NGC 6814: Hubble Space Telescope Sees Grand-Design Spiral

This new image from the NASA/ESA Hubble Space Telescope is likely the best of the grand-design spiral galaxy NGC 6814.

This Hubble image shows NGC 6814, a face-on grand-design spiral galaxy. Image credit: NASA / ESA / Hubble / Judy Schmidt, www.geckzilla.com.

This Hubble image shows NGC 6814, a face-on grand-design spiral galaxy. Image credit: NASA / ESA / Hubble / Judy Schmidt, www.geckzilla.com.

NGC 6814, also known as LEDA 63545 or 2MASX J19424057-1019255, is an 11.2-magnitude face-on grand-design spiral galaxy.

It lies in the northern constellation Aquila, 74.4 million light-years from Earth.

According to astronomers, “when we look at this galaxy we are looking into and through an inner spiral arm of our own Galaxy.”

“Clouds of gas and dust billow and waft in the foreground of NGC 6814. Thus the reality is that many directions are dimmed or completely hidden from view due to the busy inner workings of our own home.”

“We are lucky that NGC 6814 is an intrinsically bright galaxy and its light skirts some of the thickest clouds of the Milky Way.”

This beautiful galaxy has spectacular sweeping arms, rippled with an intricate pattern of dark dust.

It also has an extremely bright nucleus, a telltale sign that the galaxy is a Seyfert galaxy.

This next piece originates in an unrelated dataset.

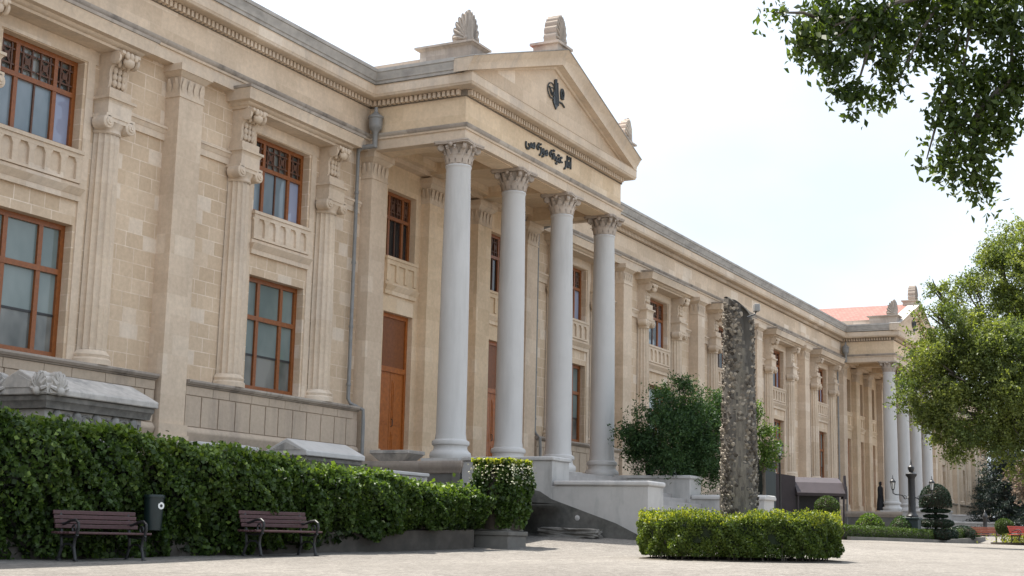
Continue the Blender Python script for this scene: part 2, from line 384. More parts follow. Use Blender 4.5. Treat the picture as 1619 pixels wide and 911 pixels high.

NGC 6814 shows a very stable periodic behavior in the form of repeated X-ray flares, causing astronomers to suspect that it hosts a supermassive black hole with a mass of 18 million solar masses.

As NGC 6814 is a very active galaxy, many regions of ionized gas are studded along its spiral arms.

In these large clouds of gas, a burst of star formation has recently taken place, forging the brilliant blue stars that are visible scattered throughout the galaxy.

This image of NGC 6814 was made from separate exposures taken in the visible and infrared regions of the spectrum with the Wide Field Camera 3 (WFC3), a fourth-generation UVIS/IR imager aboard Hubble.